Um funcionário da Prefeitura de Goiânia, que prefere não ser identificado, descreve em termos concretos a falta de controle sobre o orçamento que deu origem ao déficit da Prefeitura. “Temos uma Lei Orçamentária Anual (LOA) que foi aprovada e prevê um orçamento. Mas existem modalidades de contrato, como aquelas com as maternidades, que funcionam sob demanda — há um empenho estimado, mas, caso sejam emitidas mais ordens de serviço do que o previsto, a Sefin tem de pagar. O que aconteceu em Goiânia foi a antecipação dos gastos do ano, de forma que podem faltar recursos do tesouro para terminar de pagar a folha.”

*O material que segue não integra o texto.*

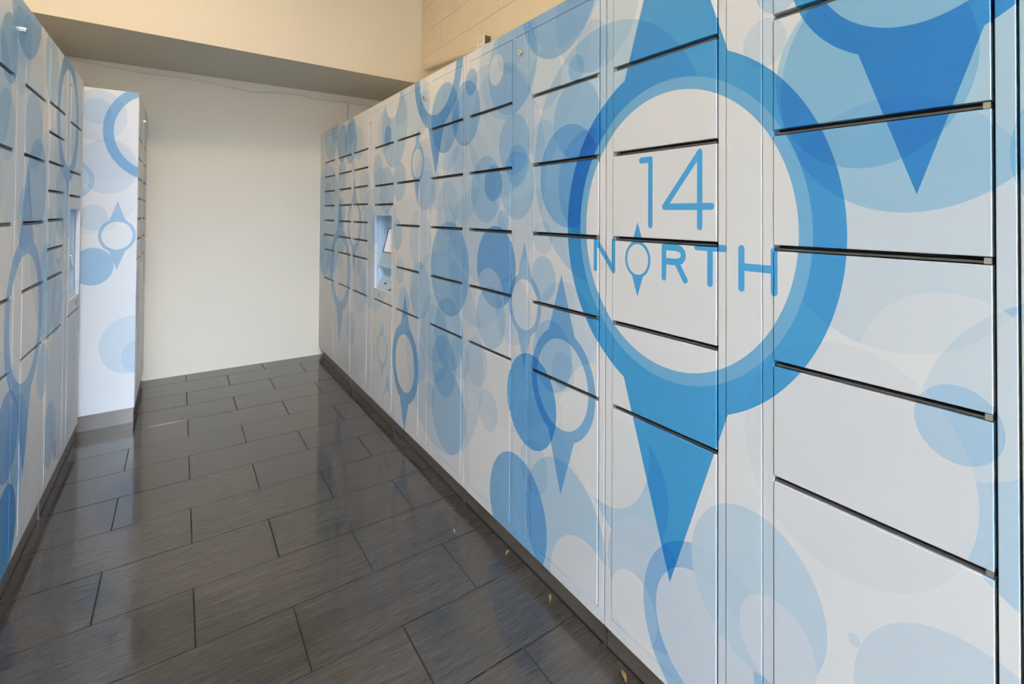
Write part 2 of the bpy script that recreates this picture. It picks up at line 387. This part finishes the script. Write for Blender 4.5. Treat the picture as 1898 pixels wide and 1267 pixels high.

A Sefin emitiu alertas para todas as secretarias, mensalmente. “Mas a Secretaria de Finanças não faz gestão; se a ordem de serviços é emitida lá na ponta, o valor precisa ser liquidado.” Alguns recursos, como os destinados para execução de programas da Educação e Saúde, vêm do governo federal, e são “carimbados” (com usos determinados). Por isso, a dívida aparece na folha de pagamentos, cujo fundo administradores podem antecipar para outros usos. 

Sem a proibição expressa de execuções sem empenho, a Sefin se torna apenas uma regularizadora dos gastos de outros órgãos. Servidores indicados na Prefeitura podem receber um ‘não’ da Sefin, mas decidem prestar ou contratar serviços de terceirizados mesmo assim. Sem processo de contratação, empenho ou liquidação, a Secretaria não pode atestar que o serviço foi prestado ou que era necessário.

Na opinião deste servidor, existe uma solução simples para a crise, mas que depende de um gestor capaz de impor medidas como as previstas no decreto nº 3.590. “Falta a proibição da execução de contratos sem empenho. Caso contrário, o que a Finanças pode fazer? Nada”. Para garantir que não haverá furos no tesouro, toda despesa de alto valor tem de ter autorização prévia, conclui.